====== Data extract

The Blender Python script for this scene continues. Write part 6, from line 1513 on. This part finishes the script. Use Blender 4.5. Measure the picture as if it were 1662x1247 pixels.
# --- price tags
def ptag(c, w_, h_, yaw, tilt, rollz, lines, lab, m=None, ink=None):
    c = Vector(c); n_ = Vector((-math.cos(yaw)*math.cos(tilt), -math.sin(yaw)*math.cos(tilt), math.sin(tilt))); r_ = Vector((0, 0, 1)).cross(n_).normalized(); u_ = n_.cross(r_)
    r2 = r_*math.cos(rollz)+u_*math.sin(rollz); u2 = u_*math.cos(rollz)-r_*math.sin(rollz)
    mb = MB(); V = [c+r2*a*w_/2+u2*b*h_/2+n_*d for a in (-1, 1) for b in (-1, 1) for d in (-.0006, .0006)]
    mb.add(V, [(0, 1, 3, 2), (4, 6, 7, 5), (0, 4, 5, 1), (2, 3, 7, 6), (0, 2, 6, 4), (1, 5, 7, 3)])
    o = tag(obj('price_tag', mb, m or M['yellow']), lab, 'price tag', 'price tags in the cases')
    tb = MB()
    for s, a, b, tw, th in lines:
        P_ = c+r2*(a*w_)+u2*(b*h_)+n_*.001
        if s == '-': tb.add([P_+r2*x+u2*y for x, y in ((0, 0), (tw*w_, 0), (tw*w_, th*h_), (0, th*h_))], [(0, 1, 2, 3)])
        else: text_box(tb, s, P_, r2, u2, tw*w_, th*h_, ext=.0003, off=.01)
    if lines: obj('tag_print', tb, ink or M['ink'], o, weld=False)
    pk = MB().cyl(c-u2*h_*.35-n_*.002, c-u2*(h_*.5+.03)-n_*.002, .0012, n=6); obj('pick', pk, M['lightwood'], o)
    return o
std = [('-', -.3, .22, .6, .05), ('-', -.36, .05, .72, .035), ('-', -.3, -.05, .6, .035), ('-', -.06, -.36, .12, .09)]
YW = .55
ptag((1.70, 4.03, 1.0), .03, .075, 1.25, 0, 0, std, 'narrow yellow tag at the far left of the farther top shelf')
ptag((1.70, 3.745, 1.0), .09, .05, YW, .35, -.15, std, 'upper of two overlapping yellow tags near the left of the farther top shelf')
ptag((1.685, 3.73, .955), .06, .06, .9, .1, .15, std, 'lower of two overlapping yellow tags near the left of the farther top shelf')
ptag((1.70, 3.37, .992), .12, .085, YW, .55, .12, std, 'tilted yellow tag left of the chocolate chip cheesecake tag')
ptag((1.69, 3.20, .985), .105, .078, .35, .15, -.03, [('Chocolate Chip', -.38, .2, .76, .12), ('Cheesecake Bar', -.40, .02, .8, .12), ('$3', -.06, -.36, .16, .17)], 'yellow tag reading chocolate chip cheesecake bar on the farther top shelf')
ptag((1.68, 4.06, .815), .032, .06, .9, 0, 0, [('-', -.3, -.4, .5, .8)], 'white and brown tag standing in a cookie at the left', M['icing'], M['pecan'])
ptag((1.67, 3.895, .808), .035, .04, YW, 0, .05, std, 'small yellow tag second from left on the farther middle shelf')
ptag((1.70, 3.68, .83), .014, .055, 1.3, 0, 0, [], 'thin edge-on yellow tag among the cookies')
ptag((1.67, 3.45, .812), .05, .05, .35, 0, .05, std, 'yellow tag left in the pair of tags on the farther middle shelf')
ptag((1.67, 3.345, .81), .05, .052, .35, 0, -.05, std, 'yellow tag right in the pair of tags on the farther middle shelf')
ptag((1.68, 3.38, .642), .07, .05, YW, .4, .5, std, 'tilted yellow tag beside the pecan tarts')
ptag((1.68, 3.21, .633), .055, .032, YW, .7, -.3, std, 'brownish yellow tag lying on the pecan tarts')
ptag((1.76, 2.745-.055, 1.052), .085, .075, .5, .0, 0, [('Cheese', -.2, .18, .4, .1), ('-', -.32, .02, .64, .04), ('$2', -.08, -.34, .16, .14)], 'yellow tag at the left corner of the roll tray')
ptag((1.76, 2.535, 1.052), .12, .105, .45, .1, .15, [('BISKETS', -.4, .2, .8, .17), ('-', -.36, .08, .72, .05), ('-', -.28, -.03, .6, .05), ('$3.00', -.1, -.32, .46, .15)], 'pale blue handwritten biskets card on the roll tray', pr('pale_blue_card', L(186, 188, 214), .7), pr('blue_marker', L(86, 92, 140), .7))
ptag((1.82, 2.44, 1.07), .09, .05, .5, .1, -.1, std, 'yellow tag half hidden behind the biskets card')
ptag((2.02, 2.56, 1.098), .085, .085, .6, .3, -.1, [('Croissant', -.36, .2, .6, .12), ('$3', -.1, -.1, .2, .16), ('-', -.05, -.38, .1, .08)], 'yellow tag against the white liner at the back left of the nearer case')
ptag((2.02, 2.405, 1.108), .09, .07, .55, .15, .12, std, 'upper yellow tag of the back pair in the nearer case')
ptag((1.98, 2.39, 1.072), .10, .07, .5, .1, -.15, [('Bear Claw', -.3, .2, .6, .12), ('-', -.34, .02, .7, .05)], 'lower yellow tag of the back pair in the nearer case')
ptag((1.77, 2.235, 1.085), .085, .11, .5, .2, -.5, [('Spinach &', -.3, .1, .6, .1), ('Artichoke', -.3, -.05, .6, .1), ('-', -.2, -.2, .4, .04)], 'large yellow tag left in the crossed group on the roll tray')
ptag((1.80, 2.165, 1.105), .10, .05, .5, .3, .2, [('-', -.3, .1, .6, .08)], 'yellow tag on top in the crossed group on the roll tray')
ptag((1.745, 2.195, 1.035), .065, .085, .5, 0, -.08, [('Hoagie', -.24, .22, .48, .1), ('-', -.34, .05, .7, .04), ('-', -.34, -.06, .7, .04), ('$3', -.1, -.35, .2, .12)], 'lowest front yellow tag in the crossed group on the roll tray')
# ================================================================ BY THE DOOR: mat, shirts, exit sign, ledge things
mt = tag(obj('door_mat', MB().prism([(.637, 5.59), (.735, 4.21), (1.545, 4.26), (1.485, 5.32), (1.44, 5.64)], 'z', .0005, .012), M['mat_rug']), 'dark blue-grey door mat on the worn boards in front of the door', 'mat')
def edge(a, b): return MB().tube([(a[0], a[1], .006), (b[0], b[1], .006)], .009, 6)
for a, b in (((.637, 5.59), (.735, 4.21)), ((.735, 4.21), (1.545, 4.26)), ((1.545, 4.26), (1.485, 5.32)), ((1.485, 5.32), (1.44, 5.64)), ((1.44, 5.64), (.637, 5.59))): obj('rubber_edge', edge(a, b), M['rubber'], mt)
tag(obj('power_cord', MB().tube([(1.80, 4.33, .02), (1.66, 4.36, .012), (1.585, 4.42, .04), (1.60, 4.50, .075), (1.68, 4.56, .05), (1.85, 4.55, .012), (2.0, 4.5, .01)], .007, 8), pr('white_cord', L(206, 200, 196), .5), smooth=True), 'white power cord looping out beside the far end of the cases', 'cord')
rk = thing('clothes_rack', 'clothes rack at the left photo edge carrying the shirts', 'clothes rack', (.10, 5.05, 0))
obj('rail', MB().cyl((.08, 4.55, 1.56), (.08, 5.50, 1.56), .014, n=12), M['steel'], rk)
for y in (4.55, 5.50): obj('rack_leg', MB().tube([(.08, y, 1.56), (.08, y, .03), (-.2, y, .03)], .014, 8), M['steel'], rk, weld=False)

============

Your objective: Would you copy out each line exactly as written?

Solved exercise:
The Blender Python script for this scene continues. Write part 6, from line 1513 on. This part finishes the script. Use Blender 4.5. Measure the picture as if it were 1662x1247 pixels.
# --- price tags
def ptag(c, w_, h_, yaw, tilt, rollz, lines, lab, m=None, ink=None):
    c = Vector(c); n_ = Vector((-math.cos(yaw)*math.cos(tilt), -math.sin(yaw)*math.cos(tilt), math.sin(tilt))); r_ = Vector((0, 0, 1)).cross(n_).normalized(); u_ = n_.cross(r_)
    r2 = r_*math.cos(rollz)+u_*math.sin(rollz); u2 = u_*math.cos(rollz)-r_*math.sin(rollz)
    mb = MB(); V = [c+r2*a*w_/2+u2*b*h_/2+n_*d for a in (-1, 1) for b in (-1, 1) for d in (-.0006, .0006)]
    mb.add(V, [(0, 1, 3, 2), (4, 6, 7, 5), (0, 4, 5, 1), (2, 3, 7, 6), (0, 2, 6, 4), (1, 5, 7, 3)])
    o = tag(obj('price_tag', mb, m or M['yellow']), lab, 'price tag', 'price tags in the cases')
    tb = MB()
    for s, a, b, tw, th in lines:
        P_ = c+r2*(a*w_)+u2*(b*h_)+n_*.001
        if s == '-': tb.add([P_+r2*x+u2*y for x, y in ((0, 0), (tw*w_, 0), (tw*w_, th*h_), (0, th*h_))], [(0, 1, 2, 3)])
        else: text_box(tb, s, P_, r2, u2, tw*w_, th*h_, ext=.0003, off=.01)
    if lines: obj('tag_print', tb, ink or M['ink'], o, weld=False)
    pk = MB().cyl(c-u2*h_*.35-n_*.002, c-u2*(h_*.5+.03)-n_*.002, .0012, n=6); obj('pick', pk, M['lightwood'], o)
    return o
std = [('-', -.3, .22, .6, .05), ('-', -.36, .05, .72, .035), ('-', -.3, -.05, .6, .035), ('-', -.06, -.36, .12, .09)]
YW = .55
ptag((1.70, 4.03, 1.0), .03, .075, 1.25, 0, 0, std, 'narrow yellow tag at the far left of the farther top shelf')
ptag((1.70, 3.745, 1.0), .09, .05, YW, .35, -.15, std, 'upper of two overlapping yellow tags near the left of the farther top shelf')
ptag((1.685, 3.73, .955), .06, .06, .9, .1, .15, std, 'lower of two overlapping yellow tags near the left of the farther top shelf')
ptag((1.70, 3.37, .992), .12, .085, YW, .55, .12, std, 'tilted yellow tag left of the chocolate chip cheesecake tag')
ptag((1.69, 3.20, .985), .105, .078, .35, .15, -.03, [('Chocolate Chip', -.38, .2, .76, .12), ('Cheesecake Bar', -.40, .02, .8, .12), ('$3', -.06, -.36, .16, .17)], 'yellow tag reading chocolate chip cheesecake bar on the farther top shelf')
ptag((1.68, 4.06, .815), .032, .06, .9, 0, 0, [('-', -.3, -.4, .5, .8)], 'white and brown tag standing in a cookie at the left', M['icing'], M['pecan'])
ptag((1.67, 3.895, .808), .035, .04, YW, 0, .05, std, 'small yellow tag second from left on the farther middle shelf')
ptag((1.70, 3.68, .83), .014, .055, 1.3, 0, 0, [], 'thin edge-on yellow tag among the cookies')
ptag((1.67, 3.45, .812), .05, .05, .35, 0, .05, std, 'yellow tag left in the pair of tags on the farther middle shelf')
ptag((1.67, 3.345, .81), .05, .052, .35, 0, -.05, std, 'yellow tag right in the pair of tags on the farther middle shelf')
ptag((1.68, 3.38, .642), .07, .05, YW, .4, .5, std, 'tilted yellow tag beside the pecan tarts')
ptag((1.68, 3.21, .633), .055, .032, YW, .7, -.3, std, 'brownish yellow tag lying on the pecan tarts')
ptag((1.76, 2.745-.055, 1.052), .085, .075, .5, .0, 0, [('Cheese', -.2, .18, .4, .1), ('-', -.32, .02, .64, .04), ('$2', -.08, -.34, .16, .14)], 'yellow tag at the left corner of the roll tray')
ptag((1.76, 2.535, 1.052), .12, .105, .45, .1, .15, [('BISKETS', -.4, .2, .8, .17), ('-', -.36, .08, .72, .05), ('-', -.28, -.03, .6, .05), ('$3.00', -.1, -.32, .46, .15)], 'pale blue handwritten biskets card on the roll tray', pr('pale_blue_card', L(186, 188, 214), .7), pr('blue_marker', L(86, 92, 140), .7))
ptag((1.82, 2.44, 1.07), .09, .05, .5, .1, -.1, std, 'yellow tag half hidden behind the biskets card')
ptag((2.02, 2.56, 1.098), .085, .085, .6, .3, -.1, [('Croissant', -.36, .2, .6, .12), ('$3', -.1, -.1, .2, .16), ('-', -.05, -.38, .1, .08)], 'yellow tag against the white liner at the back left of the nearer case')
ptag((2.02, 2.405, 1.108), .09, .07, .55, .15, .12, std, 'upper yellow tag of the back pair in the nearer case')
ptag((1.98, 2.39, 1.072), .10, .07, .5, .1, -.15, [('Bear Claw', -.3, .2, .6, .12), ('-', -.34, .02, .7, .05)], 'lower yellow tag of the back pair in the nearer case')
ptag((1.77, 2.235, 1.085), .085, .11, .5, .2, -.5, [('Spinach &', -.3, .1, .6, .1), ('Artichoke', -.3, -.05, .6, .1), ('-', -.2, -.2, .4, .04)], 'large yellow tag left in the crossed group on the roll tray')
ptag((1.80, 2.165, 1.105), .10, .05, .5, .3, .2, [('-', -.3, .1, .6, .08)], 'yellow tag on top in the crossed group on the roll tray')
ptag((1.745, 2.195, 1.035), .065, .085, .5, 0, -.08, [('Hoagie', -.24, .22, .48, .1), ('-', -.34, .05, .7, .04), ('-', -.34, -.06, .7, .04), ('$3', -.1, -.35, .2, .12)], 'lowest front yellow tag in the crossed group on the roll tray')
# ================================================================ BY THE DOOR: mat, shirts, exit sign, ledge things
mt = tag(obj('door_mat', MB().prism([(.637, 5.59), (.735, 4.21), (1.545, 4.26), (1.485, 5.32), (1.44, 5.64)], 'z', .0005, .012), M['mat_rug']), 'dark blue-grey door mat on the worn boards in front of the door', 'mat')
def edge(a, b): return MB().tube([(a[0], a[1], .006), (b[0], b[1], .006)], .009, 6)
for a, b in (((.637, 5.59), (.735, 4.21)), ((.735, 4.21), (1.545, 4.26)), ((1.545, 4.26), (1.485, 5.32)), ((1.485, 5.32), (1.44, 5.64)), ((1.44, 5.64), (.637, 5.59))): obj('rubber_edge', edge(a, b), M['rubber'], mt)
tag(obj('power_cord', MB().tube([(1.80, 4.33, .02), (1.66, 4.36, .012), (1.585, 4.42, .04), (1.60, 4.50, .075), (1.68, 4.56, .05), (1.85, 4.55, .012), (2.0, 4.5, .01)], .007, 8), pr('white_cord', L(206, 200, 196), .5), smooth=True), 'white power cord looping out beside the far end of the cases', 'cord')
rk = thing('clothes_rack', 'clothes rack at the left photo edge carrying the shirts', 'clothes rack', (.10, 5.05, 0))
obj('rail', MB().cyl((.08, 4.55, 1.56), (.08, 5.50, 1.56), .014, n=12), M['steel'], rk)
for y in (4.55, 5.50): obj('rack_leg', MB().tube([(.08, y, 1.56), (.08, y, .03), (-.2, y, .03)], .014, 8), M['steel'], rk, weld=False)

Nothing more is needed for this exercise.